My parents came for Thanksgiving and brought with them a big boy bed, given to them by my Grandma Nancy. {thanks again!} The day after they left, Tyler and I spent a few hours in the boys room re-arranging the furniture trying to figure out how to fit an extra bed AND dresser in there. After we figured it out, Tyler asked me when we were going to let Jaxon sleep in his big boy bed. "When I'm ready" was my response. "You mean, when Jax is ready?" - "No... When I'm ready."
I don't know why I was dreading this moment so much, but I was. There is a huge emotional attachment to the crib, and there was no way my baby was ready for that change.
That same night after our usual bedtime routine, Jaxon crawled up onto his new bed. Then he laid down. So we went for it, with tears in my eyes. I grabbed his blankies out of his crib, gave him a binky, and we said goodnight.
Tyler and I thought for sure it wouldn't happen. The moment we left the room, he'd get out of bed and play with toys. Or cry. And we'd give up -- into the crib he would go.
We left the room and didn't hear a peep. I even got out my stalker video monitor and watched as he laid there. Rolled from side to side. Adjusted his blankie. Then... not a twitch from him.
Tyler went in about an hour later to grab some diapers for Cohen. When he came back out, he showed me this picture:
I mean, really? Was it really that easy for him to just ditch his bed, the only bed he had known for 21 months? Was it really possible that, just like that, our baby had turned into a big boy?
Yep. It's possible.
He's so proud of his new bed too. He loves to climb up there by himself, lay down, and simply state "na-night! na-night!" Hit the road Mom, I don't need you anymore.
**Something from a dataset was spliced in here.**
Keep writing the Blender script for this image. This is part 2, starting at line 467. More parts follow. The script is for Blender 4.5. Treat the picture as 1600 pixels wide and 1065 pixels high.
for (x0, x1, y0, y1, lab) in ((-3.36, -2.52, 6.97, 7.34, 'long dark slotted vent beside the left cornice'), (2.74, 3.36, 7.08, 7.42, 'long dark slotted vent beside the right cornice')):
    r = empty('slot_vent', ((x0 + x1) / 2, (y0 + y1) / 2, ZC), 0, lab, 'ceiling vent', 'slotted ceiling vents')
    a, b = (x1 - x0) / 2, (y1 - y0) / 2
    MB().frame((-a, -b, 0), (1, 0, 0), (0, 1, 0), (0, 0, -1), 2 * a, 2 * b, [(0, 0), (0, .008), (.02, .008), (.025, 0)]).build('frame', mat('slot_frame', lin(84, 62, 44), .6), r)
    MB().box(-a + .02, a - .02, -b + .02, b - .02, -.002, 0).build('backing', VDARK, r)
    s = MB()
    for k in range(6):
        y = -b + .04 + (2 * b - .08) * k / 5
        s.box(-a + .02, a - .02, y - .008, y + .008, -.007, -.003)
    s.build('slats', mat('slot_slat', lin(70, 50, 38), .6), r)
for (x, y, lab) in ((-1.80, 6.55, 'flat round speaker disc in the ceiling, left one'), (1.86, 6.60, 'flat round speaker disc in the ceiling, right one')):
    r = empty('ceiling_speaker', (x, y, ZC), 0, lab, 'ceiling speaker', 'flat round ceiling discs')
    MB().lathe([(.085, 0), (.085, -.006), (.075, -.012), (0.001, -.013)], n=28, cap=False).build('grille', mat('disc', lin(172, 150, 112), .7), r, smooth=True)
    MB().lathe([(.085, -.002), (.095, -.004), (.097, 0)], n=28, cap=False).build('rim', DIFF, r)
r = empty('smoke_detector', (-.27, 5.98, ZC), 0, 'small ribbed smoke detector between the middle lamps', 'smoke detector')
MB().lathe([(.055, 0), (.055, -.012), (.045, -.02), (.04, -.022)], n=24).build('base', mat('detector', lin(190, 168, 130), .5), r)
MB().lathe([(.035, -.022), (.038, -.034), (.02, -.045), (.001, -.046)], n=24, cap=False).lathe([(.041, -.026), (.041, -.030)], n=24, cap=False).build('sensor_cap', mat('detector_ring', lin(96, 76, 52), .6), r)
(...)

Anyone who has been through this before can surely understand the feelings we had that night. It was such a bitter-sweet moment.
Thank the Lord we have another baby that will sleep in the crib. Because right now, I'm no where near being ready to get rid of it. Honestly, I wonder if I ever will. Surely we can find another use for it after Cohen outgrows it ... new love seat? A flower bed for the yard? ;)
Okay, Megan... it's time to let go. Let your boy grow up, just like he's supposed to. Just don't blink, because you'll miss it. Time really does fly by that fast.